1)      Why we have finalization

Finalization is necessary because you want to make your component robust. You might have no control over your clients of your component in which case if you are seeing an issue (for example, opening a file handle in the exclusive mode before the finalizer closes it) you won’t be able to say “Oh, look this is a bug, go fix it” to whoever wrote the client (heck, the company that wrote the client might already went out of business!).

Obviously you want people to call Dispose on your object so the object doesn’t need to be promoted to a higher generation but you are not always in control of people calling Dispose, and very often you are not.

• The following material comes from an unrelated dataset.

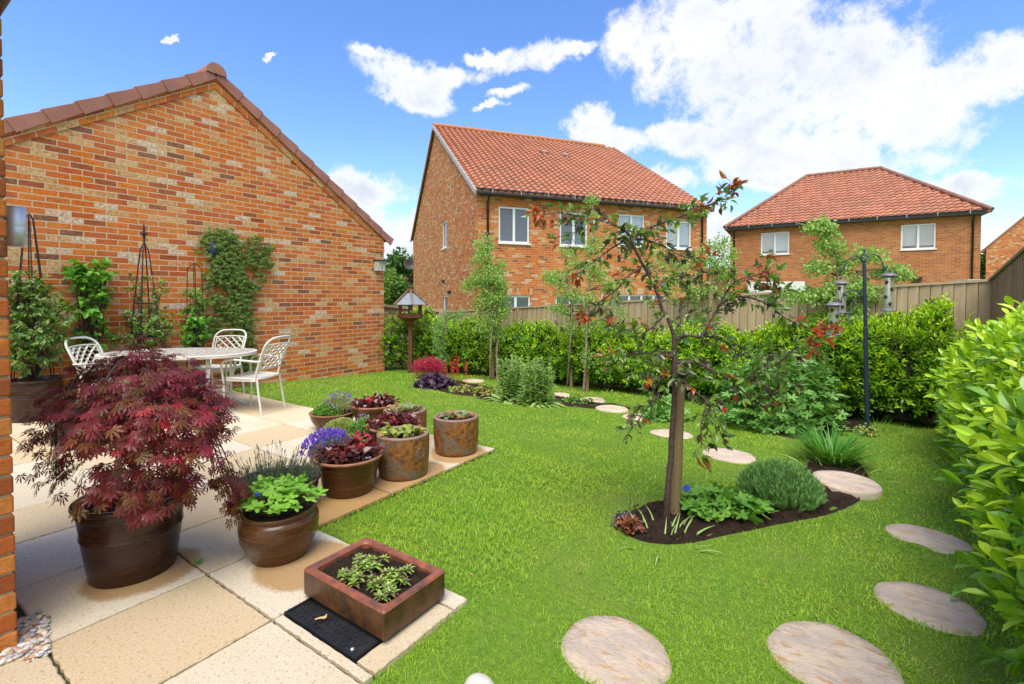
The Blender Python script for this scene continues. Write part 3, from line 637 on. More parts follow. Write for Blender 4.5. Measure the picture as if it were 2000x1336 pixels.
# ridge end tile: a half round
v = Acc(); rr = .135
for k in range(14):
    x1 = WX + .075 - k * .45; x0 = x1 - .46; an = np.linspace(-.15, math.pi + .15, 15); base = Vector((0, apY, apZ + .06)); r_ = rr + (.006 if k % 2 == 0 else 0)
    V = [(x, base.y + r_ * math.cos(t), base.z + r_ * math.sin(t)) for x in (x1, x0) for t in an]
    v.add(V, np.array([(i, i + 1, 15 + i + 1, 15 + i) for i in range(14)]), smooth=True)
    v.poly(V[:15][::-1] if k else V[:15])
obj('ridge_tile', v, M['verge'], g)
v = Acc(); gy = GC + .17; gzz = evZ - .03; an = np.linspace(math.pi, 2 * math.pi, 10)
V = [(x, gy + .055 * math.cos(t), gzz + .055 * math.sin(t) + .03) for x in (WX + .05, WX - 6) for t in an]; v.add(V, np.array([(i, i + 1, 10 + i + 1, 10 + i) for i in range(9)])); v.poly(V[:10]); obj('gutter', v, M['blackpl'], g)

# ---------------------------------------------------------------- own house: wall end at the left edge, eave overhead
hx, hy = -2.648, .43
h = thing('brick_house', 'corner of the near brick house with cream soffit overhead, at the left edge', 'house', (hx, hy, 0))
a = Acc(); 
for r in range(35):
    z0 = -.075 + r * .0765; off = 0 if r % 2 else .1148; yy = hy; first = True
    while yy > -1.2:
        ln = .2195 if not (first and r % 2 == 0) else .1047; jit = U(-.003, .003)
        a.box((hx - .05 + jit, yy - ln / 2, z0 + .033), (.1, ln, .0665)); yy -= ln + .010; first = False
    # header face round the corner
    xx = hx - .0
    for kx in range(5):
        ln = (.1047 if r % 2 else .2195) if kx == 0 else .2195
        if kx > 0: a.box((xx - ln / 2, hy - .05 + U(-.003, .003), z0 + .033), (ln, .1, .0665))
        xx -= ln + .010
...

2)      What you can do in finalizers

Finalizers are only there so you can release your native resources. It’s by design not to do stuff with other managed objects because they would be taken care of by GC. Releasing native resources should be all you do in your objects’ finalize method and that’s a very important thing to do because we are not in a completely managed world – if that were the case, we wouldn’t need finalization at all.

3)      When the finalizer thread runs the finalizers

Each time we do a GC, we would see if there are any objects whose finalize method needs to run, if so we add it to the freachable queue and set an event to wait up the finalizer thread. Generally if a managed app is doing work, it will trigger GCs so this means whenever you trigger a GC, the finalizer thread, if it’s not already working, will immediately be aware that there are finalizers to run. The finalizer thread doesn’t wake up at “some random point of time in the future”. When it’s waken up is well defined.

So what if a finalizer takes a long time to run? Yes it would block the finalizers behind it from running. But remember we said you should only release native resources in your finalize method which should be fast. If it takes days to run a finalizer then there’s a problem in how you implemented the finalize method and you should look into that.